UFC

Shogun: „Chcę wygrać i powrócić do Top 5”

Mauricio Shogun Rua nie składa broni – wierzy, że zwycięstwo z Rashadem Evansem umożliwi mu powrót do czołówki kategorii półciężkiej.

Dwóch walk z rzędu nie wygrał w oktagonie UFC od 2009 roku. Kiedyś najlepszy półciężki na świecie, dziś walczy, aby choć w części odzyskać utracony dawno temu blask. Po tym, jak w sierpniu zeszłego roku na UFC 190 pokonał w rewanżowym starciu Antonio Rogerio Nogueirę, Mauricio Shogun Rua powróci do oktagonu 16 kwietnia na gali UFC on FOX 19 w Tampie. Zmierzy się z Rashadem Evansem w starciu, które pierwotnie zestawione było na UFC 128 w marcu 2011 roku, jeszcze w czasach, gdy na biodrach Brazylijczyka wisiał pas mistrzowski.

To dobry wybór. Prędzej czy później doszłoby do tej walki.

– skomentował Shogun zestawienie z Evansem w rozmowie z Portal do Vale Tudo.

Mieliśmy walczyć w 2011 roku, ale nie wyszło, więc uważam, że teraz jest dobry czas. Jestem zadowolony z walki. To dobry zawodnik, były mistrz, który zasługuje na szacunek. To starcie, którego naprawdę chciałem.

Jeszcze przed rewanżowym starciem z Minotoro Rua powrócił pod skrzydła trenera, pod batutą którego zbudował swoją karierę – dowodzącego Kings MMA Rafaela Cordeiro. Obecnie w Huntington Beach przebywa już cała rodzina Shoguna, który nie ukrywa, że nie lubi się z nią rozstawać.

34-letni zawodnik, sklasyfikowany obecnie na 8. miejscu w kategorii półciężkiej, ma nadzieję, że zwycięstwo pozwoli mu powrócić do ścisłej czołówki dywizji.
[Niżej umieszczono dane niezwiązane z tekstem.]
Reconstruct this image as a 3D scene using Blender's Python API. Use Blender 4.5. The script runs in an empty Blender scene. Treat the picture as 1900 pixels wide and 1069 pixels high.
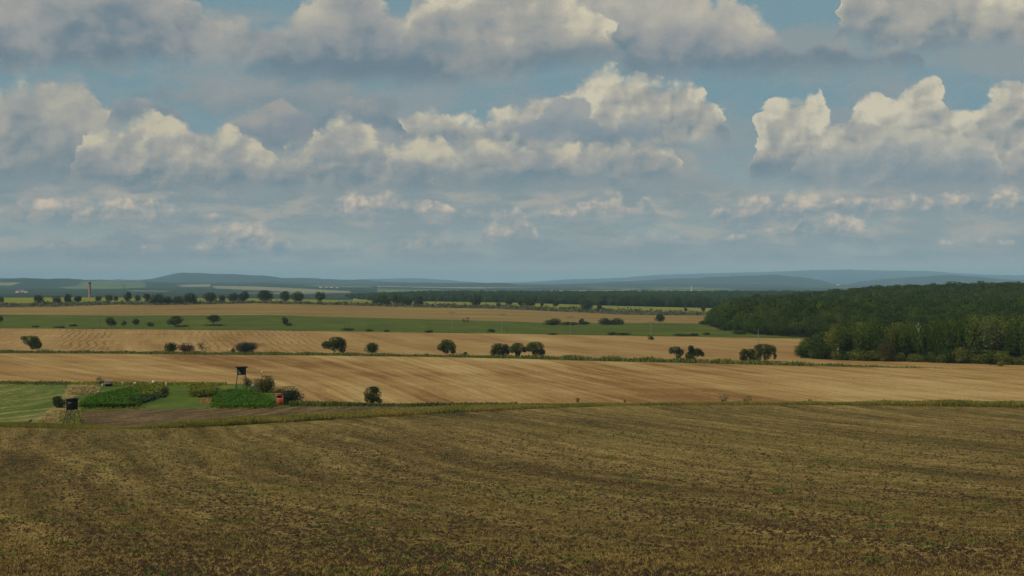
import bpy, math, random
import numpy as np
from mathutils import Vector, Matrix

# ---------------------------------------------------------------- camera, render, light
F = 2639.0                      # focal length in photograph pixels (50 mm lens)
scene = bpy.context.scene
cam_d = bpy.data.cameras.new("camera"); cam = bpy.data.objects.new("camera", cam_d)
scene.collection.objects.link(cam)
cam_d.lens = 50.0; cam_d.sensor_width = 36.0
cam_d.clip_start = 0.5; cam_d.clip_end = 90000.0
cam.location = (0, 0, 0); cam.rotation_euler = (math.radians(90), 0, 0)
scene.camera = cam
scene.view_settings.view_transform = 'Standard'
scene.view_settings.look = 'None'
scene.view_settings.exposure = 0.0
scene.view_settings.gamma = 1.0
scene.render.engine = 'CYCLES'
cy = scene.cycles
cy.use_denoising = True
cy.denoiser = 'OPENIMAGEDENOISE'; cy.denoising_prefilter = 'NONE'; cy.denoising_input_passes = 'RGB_ALBEDO_NORMAL'
cy.use_adaptive_sampling = True; cy.adaptive_threshold = 0.02; cy.adaptive_min_samples = 12
cy.max_bounces = 5; cy.diffuse_bounces = 2; cy.glossy_bounces = 1
cy.transmission_bounces = 3; cy.volume_bounces = 0; cy.transparent_max_bounces = 8

SUN_EL, SUN_AZ = 38.0, -125.0     # azimuth from the view direction, clockwise positive
sun_d = bpy.data.lights.new("sun", 'SUN'); sun = bpy.data.objects.new("sun", sun_d)
scene.collection.objects.link(sun)
sun_d.energy = 3.3; sun_d.angle = math.radians(0.6); sun_d.color = (1.0, 0.87, 0.68)
_e, _a = math.radians(SUN_EL), math.radians(SUN_AZ)
SUNV = Vector((math.sin(_a) * math.cos(_e), math.cos(_a) * math.cos(_e), math.sin(_e)))
sun.rotation_euler = (-SUNV).to_track_quat('-Z', 'Y').to_euler()

# ---------------------------------------------------------------- node helper
class Sk:
    """a socket with arithmetic"""
    def __init__(s, nt, sock): s.nt = nt; s.k = sock
    def _m(s, op, *a):
        n = s.nt.nodes.new('ShaderNodeMath'); n.operation = op
        for i, x in enumerate((s,) + a):
            if isinstance(x, Sk): s.nt.links.new(x.k, n.inputs[i])
            else: n.inputs[i].default_value = x
        return Sk(s.nt, n.outputs[0])
    def __add__(s, o): return s._m('ADD', o)
    __radd__ = __add__
    def __mul__(s, o): return s._m('MULTIPLY', o)
    __rmul__ = __mul__
    def __sub__(s, o): return s._m('SUBTRACT', o)
    def __rsub__(s, o): return (s * -1.0) + o
    def __truediv__(s, o): return s._m('DIVIDE', o)
    def mn(s, o): return s._m('MINIMUM', o)
    def mx(s, o): return s._m('MAXIMUM', o)
    def clamp(s):
        r = s._m('ADD', 0.0); r.k.node.use_clamp = True; return r
    def step(s, a, b):
        n = s.nt.nodes.new('ShaderNodeMapRange'); n.interpolation_type = 'SMOOTHSTEP'
        s.nt.links.new(s.k, n.inputs[0]); n.inputs[1].default_value = a; n.inputs[2].default_value = b
        return Sk(s.nt, n.outputs[0])
    def lin(s, a, b, c=0.0, d=1.0):
        n = s.nt.nodes.new('ShaderNodeMapRange')
        s.nt.links.new(s.k, n.inputs[0])
        for i, x in enumerate((a, b, c, d)): n.inputs[i + 1].default_value = x
        return Sk(s.nt, n.outputs[0])
    def curve(s, pts, y0, y1):
        n = s.nt.nodes.new('ShaderNodeFloatCurve'); mp = n.mapping; mp.extend = 'HORIZONTAL'
        c = mp.curves[0]
        pts = [(x, (y - y0) / (y1 - y0)) for x, y in pts]
        while len(c.points) > 2: c.points.remove(c.points[0])
        c.points[0].location = pts[0]; c.points[1].location = pts[-1]
        for p in pts[1:-1]: c.points.new(*p)
        for p in c.points: p.handle_type = 'AUTO_CLAMPED'
        mp.update()
        s.nt.links.new(s.k, n.inputs['Value'])
        return Sk(s.nt, n.outputs[0]) * (y1 - y0) + y0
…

Moim celem jest teraz pokonanie Rashada. Nie wybiegam myślami poza tą walkę. Cokolwiek stanie się później, będzie jej rezultatem. Chcę wygrać i powrócić do czołowej piątki, jeśli Bóg pozwoli.

Czy legendarny Brazylijczyk może jeszcze włączyć się do walki o najwyższe cele?